The $607-billion “defense policy bill” contains troubling provisions that threaten Americans’ constitutional rights, says an analyst and former Senate candidate in Texas.

The Senate voted 91-3 in favor of the 2016 National Defense Authorization Act (NDAA) on Tuesday following last week's 370-58 vote in the House of Representatives.

Congress sent the measure to President Barack Obama on Tuesday.

“There are four things about this National Defense Authorization Act that continue to be totally scary to anyone concerned about America losing its status as a true constitutional republic,” Mark Dankof said in an interview with Press TV.

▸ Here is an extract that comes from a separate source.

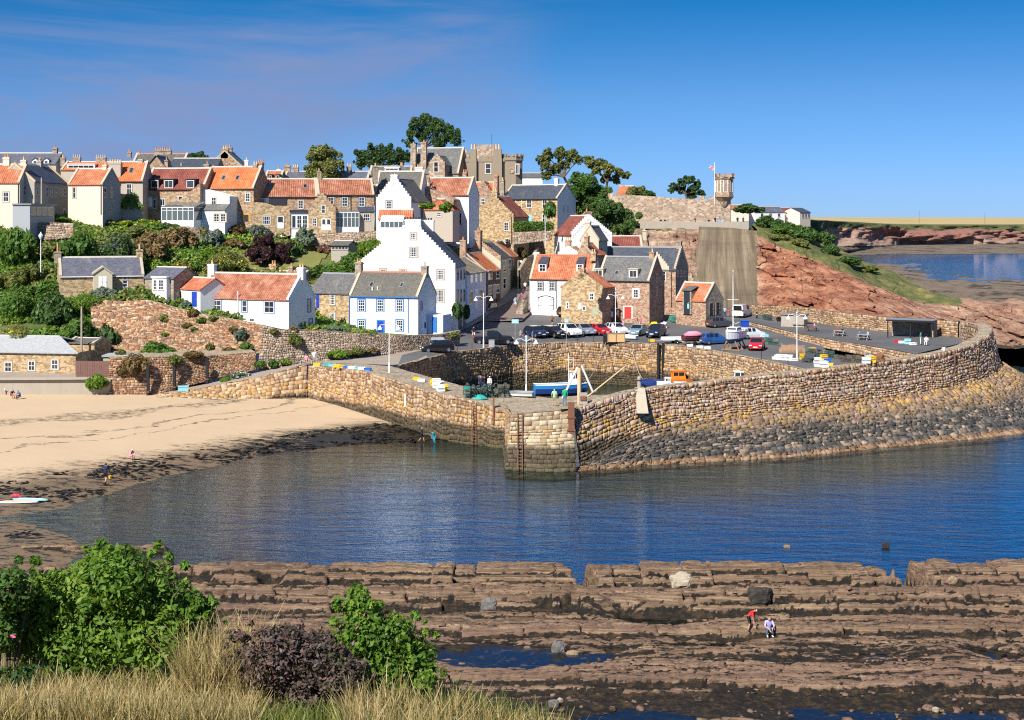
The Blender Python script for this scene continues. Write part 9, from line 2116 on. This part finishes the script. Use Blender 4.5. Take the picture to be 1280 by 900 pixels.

“The first is the mere size of this bill in terms of authorizing $607 billion of spending on all these so-called military and national security items” which “dwarf(s) the next 10 nations in the world,” Dankof noted.

The second area of concern, Dankorf argued, is that the NDAA “makes it explicitly clear that the [Guantanamo] detention facility is to stay open.”

A provision in the bill prohibits the transfer of detainees from the Guantanamo Bay military prison in Cuba to US detention facilities. Congress has repeatedly prevented Obama from fulfilling a 2008 presidential campaign promise to close the Guantanamo prison.

“This is going to be an ongoing bone of contention between the president and Congress and whether or not the president decides to risk the use of executive order to override the Congress on this and whether or not that in fact is legal,” Dankof said.

There are two other provisions in the NDAA that “should concern every American” he added. “One is the indefinite detention and the other one is martial law.”

“Section 1021 of the National Defense Authorization Act authorizes the president of the United States to declare martial law under circumstances where he in fact feels that the national security requires it,” the analyst said.

In addition, Dankof noted, the NDAA “has basically authorized the indefinite detention of American citizens when they are deemed to be ‘cooperating with terrorists’… without due process of the law, without legal presentation, without jury trial.”

“We have a situation where the president of the United States can act as a monarch if he so chooses both in the realm of declaring martial law under Section 1021 as well as indefinitely detaining American citizens,” he said.

“Since 2001, we have seen all kinds of authorizations for federal governmental activities that are completely unconstitutional,” the analyst concluded.